Elizabeth Green: Bastaria apenas dizer que, no caminho difícil que a teologia feminista comporta, ele nunca diminuiu o ritmo.
Alberto Dal Maso: Talvez ele tenha sido um revolucionário no passado. Um rebelde de Sessenta e oito e quase incendiário: imagino-o com o cabelo desgrenhado e vestindo um parká. Polêmico com autoridade quando não digna de estima. Ele tinha um traço subversivo: em seu tempo travou batalhas porque “Depois da Revolução Francesa não é mais possível que alguém se considere ‘superior’ aos outros: não há súditos, subordinados. Muito menos em uma ordem religiosa." Ele era um teólogo partidário, mas respeitava a outra linha de pensamento.
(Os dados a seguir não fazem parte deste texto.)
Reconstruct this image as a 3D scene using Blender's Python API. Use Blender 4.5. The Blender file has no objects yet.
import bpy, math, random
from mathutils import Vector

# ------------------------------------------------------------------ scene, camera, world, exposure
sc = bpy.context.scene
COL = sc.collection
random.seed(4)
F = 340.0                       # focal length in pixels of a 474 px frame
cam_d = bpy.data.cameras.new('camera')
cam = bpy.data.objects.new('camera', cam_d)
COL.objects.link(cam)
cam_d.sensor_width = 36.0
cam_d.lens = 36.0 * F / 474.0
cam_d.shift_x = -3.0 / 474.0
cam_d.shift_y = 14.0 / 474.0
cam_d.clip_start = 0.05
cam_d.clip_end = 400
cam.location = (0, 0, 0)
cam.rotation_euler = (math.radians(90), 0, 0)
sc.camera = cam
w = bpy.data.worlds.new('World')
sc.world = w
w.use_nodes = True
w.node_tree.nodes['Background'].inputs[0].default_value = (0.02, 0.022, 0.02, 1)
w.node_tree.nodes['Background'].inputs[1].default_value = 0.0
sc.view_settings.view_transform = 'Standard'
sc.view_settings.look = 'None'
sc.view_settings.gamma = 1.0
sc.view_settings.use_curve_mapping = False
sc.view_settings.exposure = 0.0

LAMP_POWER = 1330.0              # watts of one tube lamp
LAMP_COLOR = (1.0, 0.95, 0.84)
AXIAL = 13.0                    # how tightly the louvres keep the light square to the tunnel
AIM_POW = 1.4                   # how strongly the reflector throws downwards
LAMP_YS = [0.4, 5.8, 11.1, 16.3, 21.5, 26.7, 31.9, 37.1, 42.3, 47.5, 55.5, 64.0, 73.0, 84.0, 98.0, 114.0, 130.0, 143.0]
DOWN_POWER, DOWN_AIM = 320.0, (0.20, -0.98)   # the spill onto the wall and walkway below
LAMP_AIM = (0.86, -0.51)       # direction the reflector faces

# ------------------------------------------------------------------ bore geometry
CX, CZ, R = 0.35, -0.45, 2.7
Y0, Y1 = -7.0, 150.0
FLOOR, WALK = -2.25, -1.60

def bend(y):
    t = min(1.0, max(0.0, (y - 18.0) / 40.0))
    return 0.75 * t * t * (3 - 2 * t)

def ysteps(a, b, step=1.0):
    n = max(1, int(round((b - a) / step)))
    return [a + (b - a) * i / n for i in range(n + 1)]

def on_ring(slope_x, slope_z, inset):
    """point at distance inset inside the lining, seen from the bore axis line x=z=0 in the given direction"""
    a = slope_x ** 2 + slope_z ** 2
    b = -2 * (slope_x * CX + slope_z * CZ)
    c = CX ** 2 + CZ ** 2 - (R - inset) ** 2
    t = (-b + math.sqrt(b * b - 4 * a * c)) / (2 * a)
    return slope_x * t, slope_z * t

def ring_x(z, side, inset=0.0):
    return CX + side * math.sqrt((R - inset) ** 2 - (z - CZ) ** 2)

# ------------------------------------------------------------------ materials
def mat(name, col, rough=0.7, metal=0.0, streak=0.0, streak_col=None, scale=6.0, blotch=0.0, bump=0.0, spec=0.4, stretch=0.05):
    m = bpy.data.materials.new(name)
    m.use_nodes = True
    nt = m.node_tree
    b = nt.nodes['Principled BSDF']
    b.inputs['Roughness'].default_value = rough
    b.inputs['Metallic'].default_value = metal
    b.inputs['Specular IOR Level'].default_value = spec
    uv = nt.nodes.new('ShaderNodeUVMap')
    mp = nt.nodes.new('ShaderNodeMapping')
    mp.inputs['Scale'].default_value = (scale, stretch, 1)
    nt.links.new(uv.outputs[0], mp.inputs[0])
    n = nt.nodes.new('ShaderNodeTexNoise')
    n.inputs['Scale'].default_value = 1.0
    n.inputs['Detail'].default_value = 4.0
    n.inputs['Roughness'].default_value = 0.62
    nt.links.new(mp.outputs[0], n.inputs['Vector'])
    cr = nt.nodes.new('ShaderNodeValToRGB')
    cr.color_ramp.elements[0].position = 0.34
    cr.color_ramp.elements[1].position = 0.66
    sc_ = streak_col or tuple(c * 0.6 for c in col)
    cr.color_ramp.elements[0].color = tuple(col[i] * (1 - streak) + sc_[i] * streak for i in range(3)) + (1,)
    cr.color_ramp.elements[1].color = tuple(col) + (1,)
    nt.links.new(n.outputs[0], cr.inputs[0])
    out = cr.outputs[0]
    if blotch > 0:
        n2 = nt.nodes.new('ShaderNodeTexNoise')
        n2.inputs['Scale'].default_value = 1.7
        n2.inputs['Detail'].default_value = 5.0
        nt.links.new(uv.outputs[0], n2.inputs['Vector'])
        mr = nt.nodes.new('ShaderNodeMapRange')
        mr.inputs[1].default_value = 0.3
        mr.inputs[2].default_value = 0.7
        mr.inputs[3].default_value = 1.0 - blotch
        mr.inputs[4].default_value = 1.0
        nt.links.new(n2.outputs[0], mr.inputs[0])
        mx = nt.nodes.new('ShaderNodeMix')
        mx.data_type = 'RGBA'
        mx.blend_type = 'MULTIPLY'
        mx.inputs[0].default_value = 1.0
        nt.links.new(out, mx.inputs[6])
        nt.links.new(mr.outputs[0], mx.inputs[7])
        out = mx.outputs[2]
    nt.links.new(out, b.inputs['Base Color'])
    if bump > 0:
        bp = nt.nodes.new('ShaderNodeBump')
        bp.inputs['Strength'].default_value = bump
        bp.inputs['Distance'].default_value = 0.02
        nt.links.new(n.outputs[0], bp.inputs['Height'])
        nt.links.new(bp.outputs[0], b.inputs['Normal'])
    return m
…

Não por uma tendência pseudo-ecumênica de ficar em cima do muro, mas para deixar espaço para o debate, para o confronto na diversidade das posições. Reivindicava ter editado Infallible? tanto quanto Il Complesso Antiromano. Pensativo, taciturno, refletiu consigo mesmo, silenciosamente, minuciosamente. Depois, de uma hora para outra, mesmo depois de dias, você o via se iluminar: uma centelha nos olhos, um brilho cintilante. E a decisão chegava - certeira -. Por isso, raramente agia por impulso: no entanto, a taxa de genialidade e a pura intuição que estava em seu sangue às vezes o induzia a jogar o coração por cima do obstáculo, mesmo contra o conselho das pessoas próximas a ele.
Marinella Perroni: A morte nos obriga, no entanto, a nos despedirmos...
Elizabeth Green: Saudações, Pe. Gibellini com carinho e gratidão pelo que fez corajosamente, esperando que outros e outras acolham o testemunho que nos deixou.
Alberto Dal Maso: Não será fácil seguir seus passos. Serão necessárias coragem e visão: como ele as mostrou, mas interpretadas por nós, para o nosso tempo. Mas este é o momento de gratidão na lembrança. Porque foi um privilégio tê-lo tido como mentor. E tudo isso agora está envolto em uma espessa névoa de saudade.